Ou seja, tem muita gente sendo empurrada a escolher as piores opções para o seu trajeto. São piores opções individuais e para a cidade. De forma alguma estou querendo idealizar um Recife, como está construído, sem ônibus e com todo mundo usando as outras opções. O Recife e região metropolitana precisam dos ônibus. Mas certamente, a falta de opções, num cenário com menos de 30% dos ônibus circulando durante a greve, se traduz em paradas lotadas, ônibus lotados, desconforto, insegurança, ineficiência. Se pelo menos boa parte das pessoas tivessem outras opções, o impacto da greve na vida da outra parte de usuários que realmente precisaria do ônibus e somente dele seria bem menos dolorosa. O efeito da greve na vida dos usuários seria menor e o resultado desejado pelos empregados - diminuir o lucro dos empregadores para alcançar os objetivos da paralização, tendo assim força na negociação salarial -, seria alcançado.

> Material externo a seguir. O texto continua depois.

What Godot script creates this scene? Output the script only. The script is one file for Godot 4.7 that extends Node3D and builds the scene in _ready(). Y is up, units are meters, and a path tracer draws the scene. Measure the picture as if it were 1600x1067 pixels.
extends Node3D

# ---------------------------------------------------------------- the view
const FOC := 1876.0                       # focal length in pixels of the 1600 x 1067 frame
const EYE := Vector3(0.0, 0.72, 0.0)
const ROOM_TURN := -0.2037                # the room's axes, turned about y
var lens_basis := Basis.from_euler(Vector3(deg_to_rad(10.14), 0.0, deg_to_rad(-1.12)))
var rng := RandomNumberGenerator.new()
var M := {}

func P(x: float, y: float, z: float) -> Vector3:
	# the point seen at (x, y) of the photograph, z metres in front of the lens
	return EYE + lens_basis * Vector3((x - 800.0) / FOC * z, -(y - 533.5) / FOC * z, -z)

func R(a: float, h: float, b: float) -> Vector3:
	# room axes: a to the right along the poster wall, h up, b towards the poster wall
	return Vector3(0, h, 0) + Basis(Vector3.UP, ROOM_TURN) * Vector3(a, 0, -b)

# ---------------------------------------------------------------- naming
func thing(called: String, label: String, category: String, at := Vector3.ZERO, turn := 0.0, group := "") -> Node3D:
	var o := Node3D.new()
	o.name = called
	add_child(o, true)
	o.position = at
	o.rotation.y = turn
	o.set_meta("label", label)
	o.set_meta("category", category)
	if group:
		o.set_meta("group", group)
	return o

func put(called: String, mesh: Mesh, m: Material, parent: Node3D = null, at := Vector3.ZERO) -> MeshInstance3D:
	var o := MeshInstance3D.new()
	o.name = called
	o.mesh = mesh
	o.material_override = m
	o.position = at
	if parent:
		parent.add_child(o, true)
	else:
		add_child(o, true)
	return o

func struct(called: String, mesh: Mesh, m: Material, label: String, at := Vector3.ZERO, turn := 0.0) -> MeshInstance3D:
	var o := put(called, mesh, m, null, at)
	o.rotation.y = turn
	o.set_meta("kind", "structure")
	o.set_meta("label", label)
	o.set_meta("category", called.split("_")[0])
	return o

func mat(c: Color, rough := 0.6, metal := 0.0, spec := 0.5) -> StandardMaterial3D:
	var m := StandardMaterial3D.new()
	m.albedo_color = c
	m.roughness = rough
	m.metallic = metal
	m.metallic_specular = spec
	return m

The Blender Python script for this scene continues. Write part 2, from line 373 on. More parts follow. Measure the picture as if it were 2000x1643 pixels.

No caso dos ônibus ainda, além da questão estrutural, motoristas e cobradores, que trabalham horas num ambiente completamente inóspito, estão pedindo algo muito claro, a gente vê a demanda deles. No outro pólo da questão, temos as empresas de ônibus, fornecendo um serviço público sem transparência. Não sabemos quanto ganham ou quanto gastam, pois a caixa preta das empresas de ônibus permanece lacrada. Amigos mais inteirados da situação, me corrijam, mas nem financeiramente Governo do Estado e Prefeitura estimulam o uso do ônibus na RMR. Há algumas gratuidades específicas, como para estudantes de escola pública do Recife, porém a passagem inteira, a meia de estudante e a meia de idoso são todas pagas pelo usuário. Ou seja, a inteira é calculada já se pagando os descontos dessas outras meias tarifas. Nenhum ente público paga 1 centavo para estimular o uso do ônibus em detrimento do automóvel e da moto, por exemplo.

Então, nesta greve, cogite ter um pouco de solidariedade com motoristas e cobradores, que estão jogados no meio desse campo de batalha, ganhando pouco, em péssimas condições de trabalho e, lembre-se, você poderia estar usando outro modal se tivesse opções. Quem te tirou estas opções não foi nem o motorista nem o cobrador.